Porque não mudar de um edifício, velho, decadente e degradado, tórrido no Verão e gélido no Inverno, sem elevadores e com pisos de longas escadarias, em que há algumas saletas de julgamento insignificantes em dimensão, para um edifício moderno, de arquitectura contemporânea, numa zona onde se junta o residencial e o comercial, cercado de confortáveis hotéis e sedes de empresas de referência, onde se podem ouvir concertos de rock, verem-se peixes em aquários e onde os viciados podem arriscar uns euros no tapete verde de um casino?
Respondo: porque em cima do velho pode edificar-se o contemporâneo, salvaguardando-se a patine e a traça, e pode conseguir-se facilmente o bem estar dos elevadores, do ar condicionado e do dimensionamento adequado das salas sem desproporcionados custos.
Querem a prova? Estava previsto transformar a Boa-Hora em hotel de charme com o que isso significava de facilidades de acesso e de conforto. Ora se era possível gerar luxo ali era possível garantir pelo menos uma decência digna.
Mais: o Governo sabia que era possível beneficiar, modernizar, adequar a Boa Hora, assim como era possível criar uma cidade judiciária, planeada de A a Z para receber tribunais, Procuradoria, Polícias e demais adjacências.
Só que o Governo não quis. Fez como fez há uns anos quando instalou os DIAPS no Edifício 3M, na Conde Redondo de colorida e atrevida frequência nocturna, de onde foram enxotados por uma vil acção de despejo, acantonando-os depois, mais os TICS nas vergonhosas, indignas e insalubres instalações da Gomes Freire e da Casal Ribeiro. Fez como fez quando instalou os juízos criminais nos contraplacados manhosos e miseráveis da Pinheiro Chagas. Lembro-me ainda do TIC no 4º andar da sede da PJ, lembro-me de ter denunciado em que medida isso traduzia um aviltamento e um apoucamento. Vivíamos o tempo da outra senhora. No tempo deste senhor estamos na mesma.
Porque sucede isto tudo? Porque se perde a Boa-Hora? Porque se começa desde já a vislumbrar o acotovelar na exiguidade, a promiscuidade, a falta de condições de privacidade, o anteparo que possibilite a autoridade mostrar-se digna.

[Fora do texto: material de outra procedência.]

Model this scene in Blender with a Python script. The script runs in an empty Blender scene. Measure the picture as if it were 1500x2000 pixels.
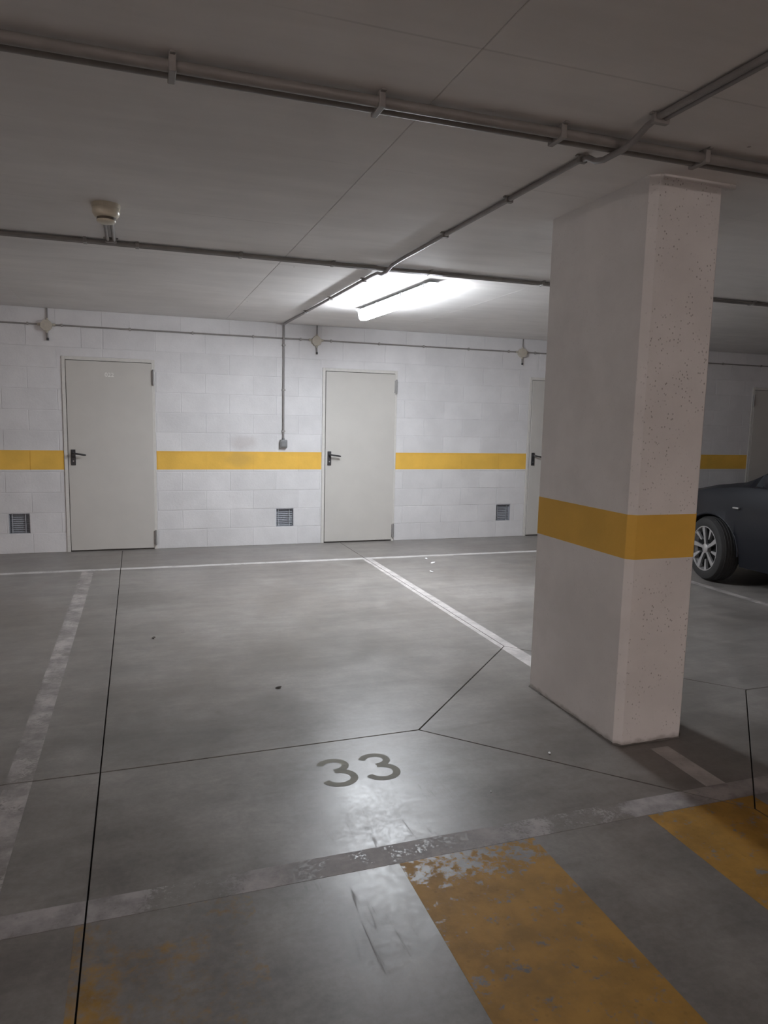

Por falta de respeito pelo Judiciário. Por falta de respeito pela tradição.
Para certas mentes que se acantonaram no Governo os juízes são funcionários, os Advogados uma corporação. Entre um juiz e um director-geral, nem hesitam. E entre um juiz e um presidente de uma empresa pública, nem há hesitação alguma. Há paquetes destas em melhores salas do que as que calham a magistrados judiciais.
A ideia de que o Património Cultural e arquitectónico pode e deve ser preservado é, por outro lado, uma ideia do Governo para que se persigam os cidadãos empreendedores com pareceres, aprovações, despachos de concordância, e se permitam autorizações, embargos, remoções, demolições para que sobre uma parede em ruínas de duvidosa origem e questionável valor. Mas não é uma ideia a que o Governo se sinta vinculado. Há expoentes máximos da nossa singularidade cultural que caem ao abandono e são património público!
Daí que a Boa Hora é até cair de podre, como quase está, daí que estar tudo agora na EXPO como se fosse a única forma de melhorar, daí que tudo isto já é, na mente de certos membros da governação, um luxo na base do qual ainda há os que se queixam, ingratos.
Sentindo os magistrados como funcionários, as instalações como mera intendência, julgam esses senhores que quanto pior estiver a imagem da Justiça melhor estará a imagem dos políticos. Como estão tão tristemente enganados.
No tempo do autoritário Doutor Salazar, fanático do poder do Governo e da autoridade do Estado, faziam-se Palácios de Justiça. Na dita democracia de um proclamado Estado Direito encaixotam-se os Tribunais. É o tempo da gaiola, o tempo da gaiola aberta.